→ Extracted entries
......
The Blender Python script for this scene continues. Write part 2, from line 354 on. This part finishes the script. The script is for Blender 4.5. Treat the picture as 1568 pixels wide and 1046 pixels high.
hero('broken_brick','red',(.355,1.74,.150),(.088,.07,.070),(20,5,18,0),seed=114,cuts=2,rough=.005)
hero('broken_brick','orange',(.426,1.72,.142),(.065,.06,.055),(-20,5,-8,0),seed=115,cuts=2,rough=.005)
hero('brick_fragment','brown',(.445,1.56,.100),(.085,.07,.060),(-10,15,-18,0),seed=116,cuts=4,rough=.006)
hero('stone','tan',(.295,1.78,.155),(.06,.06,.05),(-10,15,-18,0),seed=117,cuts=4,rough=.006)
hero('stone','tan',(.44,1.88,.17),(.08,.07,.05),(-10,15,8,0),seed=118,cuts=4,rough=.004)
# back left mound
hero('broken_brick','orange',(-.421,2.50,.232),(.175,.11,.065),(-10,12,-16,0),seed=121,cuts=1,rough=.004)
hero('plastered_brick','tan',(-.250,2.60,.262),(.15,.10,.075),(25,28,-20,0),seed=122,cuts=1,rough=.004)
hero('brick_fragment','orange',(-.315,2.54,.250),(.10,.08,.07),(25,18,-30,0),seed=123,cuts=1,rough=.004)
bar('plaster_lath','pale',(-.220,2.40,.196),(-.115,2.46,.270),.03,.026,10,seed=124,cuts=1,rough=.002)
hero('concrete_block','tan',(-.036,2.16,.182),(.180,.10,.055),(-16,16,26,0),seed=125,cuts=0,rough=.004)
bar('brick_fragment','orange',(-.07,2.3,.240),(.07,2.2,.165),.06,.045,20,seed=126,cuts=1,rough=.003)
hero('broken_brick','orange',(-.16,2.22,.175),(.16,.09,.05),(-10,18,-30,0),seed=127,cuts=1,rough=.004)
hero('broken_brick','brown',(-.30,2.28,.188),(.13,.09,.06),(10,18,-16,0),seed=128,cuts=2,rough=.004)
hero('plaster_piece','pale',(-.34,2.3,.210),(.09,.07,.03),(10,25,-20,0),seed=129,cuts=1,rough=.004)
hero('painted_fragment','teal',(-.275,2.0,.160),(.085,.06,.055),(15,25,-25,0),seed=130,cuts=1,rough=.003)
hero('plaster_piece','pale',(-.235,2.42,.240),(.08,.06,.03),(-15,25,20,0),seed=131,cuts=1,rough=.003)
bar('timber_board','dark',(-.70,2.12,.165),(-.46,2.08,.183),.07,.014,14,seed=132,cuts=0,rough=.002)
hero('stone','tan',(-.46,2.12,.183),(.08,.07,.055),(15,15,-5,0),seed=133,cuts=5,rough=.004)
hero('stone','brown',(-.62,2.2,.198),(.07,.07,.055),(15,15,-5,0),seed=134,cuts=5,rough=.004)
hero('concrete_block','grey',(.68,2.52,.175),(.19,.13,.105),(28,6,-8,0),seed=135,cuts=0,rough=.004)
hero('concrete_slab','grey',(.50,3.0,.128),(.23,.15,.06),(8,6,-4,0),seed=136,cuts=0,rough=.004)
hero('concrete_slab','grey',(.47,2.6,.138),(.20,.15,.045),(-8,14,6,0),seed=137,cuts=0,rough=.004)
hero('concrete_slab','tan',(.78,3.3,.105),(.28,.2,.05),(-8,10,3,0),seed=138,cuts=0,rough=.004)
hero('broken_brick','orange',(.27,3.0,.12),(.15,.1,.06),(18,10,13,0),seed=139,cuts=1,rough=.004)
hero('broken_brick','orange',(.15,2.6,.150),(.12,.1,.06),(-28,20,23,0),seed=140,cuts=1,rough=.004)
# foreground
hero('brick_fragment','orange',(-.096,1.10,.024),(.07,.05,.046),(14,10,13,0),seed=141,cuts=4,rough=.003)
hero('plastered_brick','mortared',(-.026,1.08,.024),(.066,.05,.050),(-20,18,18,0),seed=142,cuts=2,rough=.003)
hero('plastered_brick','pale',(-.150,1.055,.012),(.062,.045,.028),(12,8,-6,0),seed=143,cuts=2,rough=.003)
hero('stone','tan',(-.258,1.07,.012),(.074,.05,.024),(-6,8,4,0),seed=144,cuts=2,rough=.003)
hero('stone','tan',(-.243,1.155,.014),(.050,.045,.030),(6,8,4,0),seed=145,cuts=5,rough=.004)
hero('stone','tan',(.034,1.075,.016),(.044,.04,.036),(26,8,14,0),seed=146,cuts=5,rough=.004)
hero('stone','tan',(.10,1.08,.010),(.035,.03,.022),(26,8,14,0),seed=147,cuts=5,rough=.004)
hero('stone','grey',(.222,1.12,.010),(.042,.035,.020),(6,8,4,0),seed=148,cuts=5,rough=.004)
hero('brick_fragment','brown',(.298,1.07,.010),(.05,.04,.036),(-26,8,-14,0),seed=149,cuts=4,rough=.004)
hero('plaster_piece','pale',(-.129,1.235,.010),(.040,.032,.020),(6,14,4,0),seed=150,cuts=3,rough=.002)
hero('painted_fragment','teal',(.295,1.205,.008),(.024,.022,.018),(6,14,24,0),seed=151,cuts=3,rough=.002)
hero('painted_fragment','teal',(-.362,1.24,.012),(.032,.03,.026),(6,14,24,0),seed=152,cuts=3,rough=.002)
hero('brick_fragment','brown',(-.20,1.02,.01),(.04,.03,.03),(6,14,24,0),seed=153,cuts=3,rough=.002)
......
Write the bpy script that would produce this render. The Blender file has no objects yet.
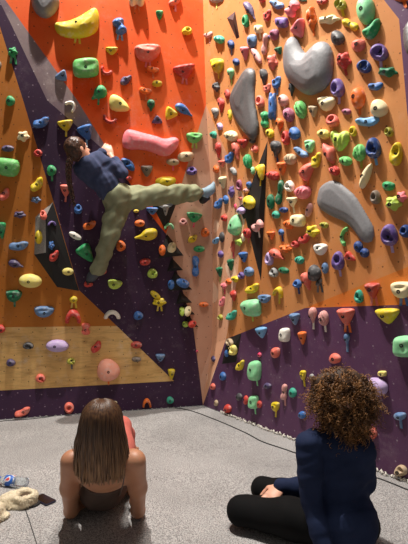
......
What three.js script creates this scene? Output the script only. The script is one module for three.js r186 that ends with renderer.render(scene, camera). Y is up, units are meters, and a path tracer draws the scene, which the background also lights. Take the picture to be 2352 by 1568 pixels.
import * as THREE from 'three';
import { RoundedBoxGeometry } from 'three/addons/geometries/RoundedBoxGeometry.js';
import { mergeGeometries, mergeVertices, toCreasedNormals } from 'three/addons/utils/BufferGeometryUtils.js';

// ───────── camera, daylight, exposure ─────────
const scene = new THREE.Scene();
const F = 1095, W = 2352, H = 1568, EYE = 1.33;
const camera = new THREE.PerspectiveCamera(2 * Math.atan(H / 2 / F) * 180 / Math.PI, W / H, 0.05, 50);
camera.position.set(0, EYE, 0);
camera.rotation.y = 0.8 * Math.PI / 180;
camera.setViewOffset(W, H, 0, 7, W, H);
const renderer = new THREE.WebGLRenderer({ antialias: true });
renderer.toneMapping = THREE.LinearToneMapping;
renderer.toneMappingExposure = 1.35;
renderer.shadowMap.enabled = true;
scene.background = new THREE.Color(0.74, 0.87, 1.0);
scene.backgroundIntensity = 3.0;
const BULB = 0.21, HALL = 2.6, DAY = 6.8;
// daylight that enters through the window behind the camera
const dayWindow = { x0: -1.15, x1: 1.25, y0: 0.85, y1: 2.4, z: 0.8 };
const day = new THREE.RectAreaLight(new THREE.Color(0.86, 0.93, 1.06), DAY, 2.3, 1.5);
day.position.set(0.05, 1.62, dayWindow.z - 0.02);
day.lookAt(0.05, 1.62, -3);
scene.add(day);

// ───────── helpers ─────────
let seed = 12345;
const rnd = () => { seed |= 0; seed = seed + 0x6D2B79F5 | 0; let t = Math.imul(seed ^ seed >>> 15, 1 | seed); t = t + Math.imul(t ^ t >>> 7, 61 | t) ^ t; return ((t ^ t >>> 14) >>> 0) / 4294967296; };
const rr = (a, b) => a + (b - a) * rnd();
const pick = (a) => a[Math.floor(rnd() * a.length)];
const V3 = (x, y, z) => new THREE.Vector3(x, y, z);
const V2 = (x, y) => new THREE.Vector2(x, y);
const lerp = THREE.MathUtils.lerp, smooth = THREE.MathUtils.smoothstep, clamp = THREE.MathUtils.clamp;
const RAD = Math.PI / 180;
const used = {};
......
→ Directions for this task
Return the lines from the line with "What three.js script" through the line with "mergeGeometries, mergeVertices, toCreasedNormals", inclusive, exactly as they stand, and nothing else.

→ The answer
What three.js script creates this scene? Output the script only. The script is one module for three.js r186 that ends with renderer.render(scene, camera). Y is up, units are meters, and a path tracer draws the scene, which the background also lights. Take the picture to be 2352 by 1568 pixels.
import * as THREE from 'three';
import { RoundedBoxGeometry } from 'three/addons/geometries/RoundedBoxGeometry.js';
import { mergeGeometries, mergeVertices, toCreasedNormals } from 'three/addons/utils/BufferGeometryUtils.js';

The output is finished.